Como se vê, com exceção da reserva legal obrigatória, a constituição de reservas de lucros no patrimônio que implique retenção de lucros da companhia deve ser devidamente justificada, enquadrando-se em uma das hipóteses legais.
Além dos limites estabelecidos em lei para a constituição de reservas, a Lei das S.A. também veicula dispositivos que afirmam a necessidade de destinação do lucro líquido do exercício, sendo eles:
- Limite da constituição de reservas estatutárias e de reserva para retenção de lucros conforme orçamento de capital: as destinações a essas reservas não poderão ser aprovadas, em cada exercício, em prejuízo da distribuição do dividendo obrigatório (art. 198, LSA).
- Limite do saldo das reservas de lucros: o saldo das reservas de lucros, exceto as para contingências (art. 195), de incentivos fiscais (art. 195-A) e de lucros a realizar (art. 197), não poderá ultrapassar o capital social (art. 199, LSA). Caso o limite seja atingido, a assembleia deve deliberar sobre aplicação do excesso na integralização ou no aumento do capital social ou na distribuição de dividendos.
- Destinação obrigatória de lucros como reservas, ou sua distribuição ou capitalização: os lucros não destinados como reservas, de acordo com as condições e limites acima vistos, deverão ser distribuídos como dividendos (art. 202, § 6º, LSA), podendo a assembleia também destiná-los à capitalização. A figura de “lucros acumulados”, muito utilizada no passado para absorver lucros não-distribuídos e sem uma destinação específica, foi formalmente revogada do regime das S.A’s (art. 178, § 2º, III, na nova redação dada pela Lei nº 11.941/09).

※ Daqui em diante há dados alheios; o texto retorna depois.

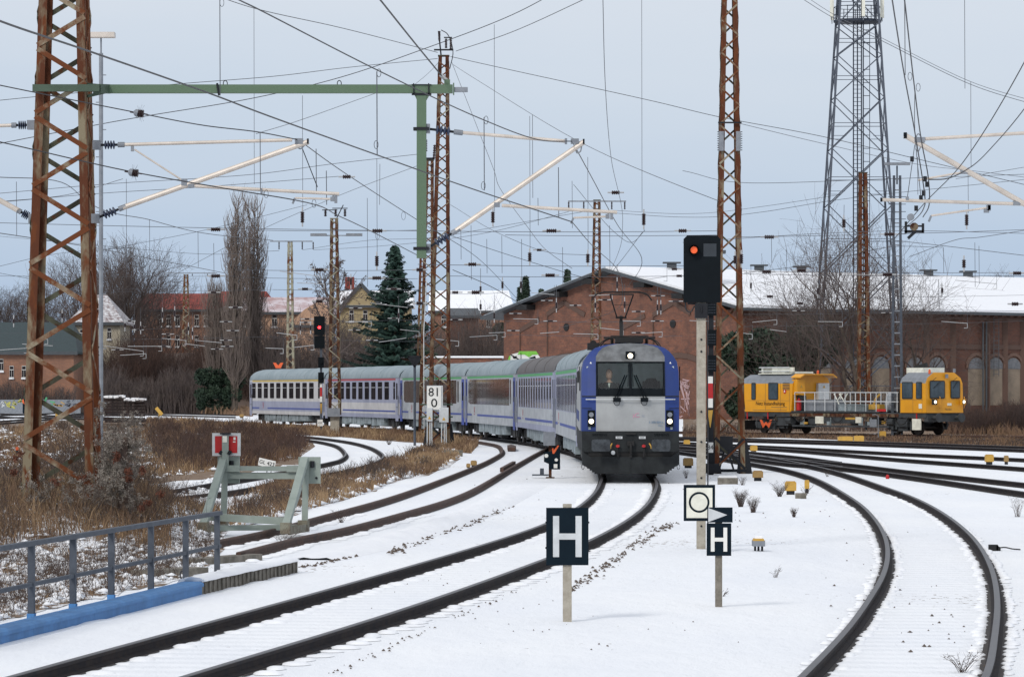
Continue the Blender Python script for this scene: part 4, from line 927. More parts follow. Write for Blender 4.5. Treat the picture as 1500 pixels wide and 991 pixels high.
# ------------------------------------------------------------------ WIRES
WN = [0]
def wire(name, label, pts, r=.008, group=None, mt='wire', cat='wire', n=8, seg=4, sag=0):
    q = [P(*p) for p in pts]; r = r * 1.15; q = spline(q, n) if len(q) > 2 else [q[0].lerp(q[1], k / 10) - Vector((0, 0, sag * 4 * (k / 10) * (1 - k / 10))) for k in range(11)]
    o0 = q[0]; b = MB(); b.tube([p - o0 for p in q], r, seg); o = b.build(name, mt); o.location = o0
    tag(o, label, cat, group); WN[0] += 1; return o
def ins(x, y, Y, L=14, vert=False, r=None, name='insulator', caps=True, lab=None, ang=0):
    s_ = F / Y; t = empty('insulator', tuple(P(x, y, Y)), lab or 'auto', 'insulator', 'ribbed insulators in the overhead wires')
    d_ = Vector((0, 0, 1)) if vert else Vector((math.cos(ang), 0, math.sin(ang))); h = L / 2 / s_; r = r or (3.2 / s_)
    b = MB(); b.ribs(-d_ * h, d_ * h, r, r * .62, max(4, int(L / 2.6)), seg=8); b.build('ribbed_body', 'insul', t)
    if caps:
        for sg in (-1, 1): b = MB(); b.tube([d_ * sg * h, d_ * sg * (h + 6 / s_)], r * .42, 6); b.build('end_cap', 'insul_w', t)
    t['_px'] = x; t['_py'] = y
    return t
# main-line catenary (over the locomotive's track)
wire('contact_wire', 'contact wire of the main track from upper left to the drop-post cantilever', [(-120, -20, 26), (0, 31, 30), (130, 75, 34.5), (318, 141, 42), (375, 163, 44), (555, 228, 53), (690, 276, 60), (838, 325, 65)], .0085)
wire('contact_wire', 'contact wire beyond the drop-post cantilever down to the pantograph', [(838, 325, 65), (868, 360, 84), (905, 396, 105), (912, 428, 122), (900, 455, 150), (820, 480, 200)], .009)
wire('messenger_wire', 'messenger wire from the top edge to the drop-post cantilever', [(250, -60, 36), (350, 0, 42), (375, 12, 43), (553, 103, 50), (702, 173, 57), (790, 205, 62), (838, 207, 65)], .008)
wire('messenger_wire', 'messenger wire falling from the drop-post cantilever towards the gable', [(838, 207, 65), (868, 262, 84), (905, 330, 100), (940, 378, 120), (920, 420, 160)], .009)
wire('feeder_cable', 'thick black cable from the top edge to the end of the green beam', [(525, -40, 50), (557, 0, 52), (605, 60, 58), (646, 110, 65)], .014)
t = empty('insulator', tuple(P(651, 115, 65)), 'white cylindrical insulator at the end of the green beam', 'insulator'); b = MB(); b.tube([Vector((-.07, 0, .07)), Vector((.06, 0, -.06))], .035, 10); b.build('body', 'insul_w', t)
# left catenary (cantilever of the big mast)
wire('messenger_wire', 'messenger wire over the buffer stop ending at the left cantilever', [(-60, 112, 58), (0, 125, 59), (190, 163, 62), (300, 184, 63.5), (375, 193, 64), (438, 205, 65)], .008)
wire('contact_wire', 'contact wire over the buffer stop passing the left cantilever', [(-60, 196, 58), (0, 208, 59), (185, 250, 62), (330, 276, 64), (432, 293, 65), (500, 318, 72), (620, 378, 92)], .0085)
wire('messenger_wire', 'messenger wire descending behind the drop post from the left cantilever', [(440, 207, 65), (500, 250, 78), (611, 322, 100), (700, 378, 124), (760, 440, 150)], .009)
for x, y, lb in ((202, 166, 'upper grey and maroon ball insulator beside the big left mast'), (194, 253, 'lower grey and maroon ball insulator beside the big left mast')):
    t = empty('ball_insulator', tuple(P(x, y, 62)), lb, 'insulator', 'ball insulators with bird spikes'); b = MB(); b.tube([(-.07, 0, .01), (-.04, 0, .01), (0.0, 0, .0)], [.03, .06, .065], 12); b.build('cap', 'galv', t)
    b = MB(); b.ribs((0, 0, 0), (.1, 0, -.01), .068, .052, 4); b.tube([(.1, 0, -.01), (.16, 0, -.02)], .012, 6); b.tube([(-.07, 0, .01), (-.13, 0, .02)], .012, 6); b.build('body', 'insul', t)
    b = MB(); rnd = random.Random(x)
    for k in range(16): a = k * .39; b.tube([(.02, .0, .0), (.02 + rnd.uniform(-.06, .1), .12 * math.cos(a), .14 * math.sin(a))], .0018, 3)
    b.build('bird_spikes', 'wire_l', t)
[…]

As disposições aqui comentadas corroboram que a autonomia de vontade para distribuição ou não de lucros em sociedades constituídas como companhias não deve servir à retenção injustificada desses lucros. Por isso, é de fundamental importância o conhecimento das contas do patrimônio líquido para que se fruam plenamente as vantagens de atração de capitais desse tipo societário.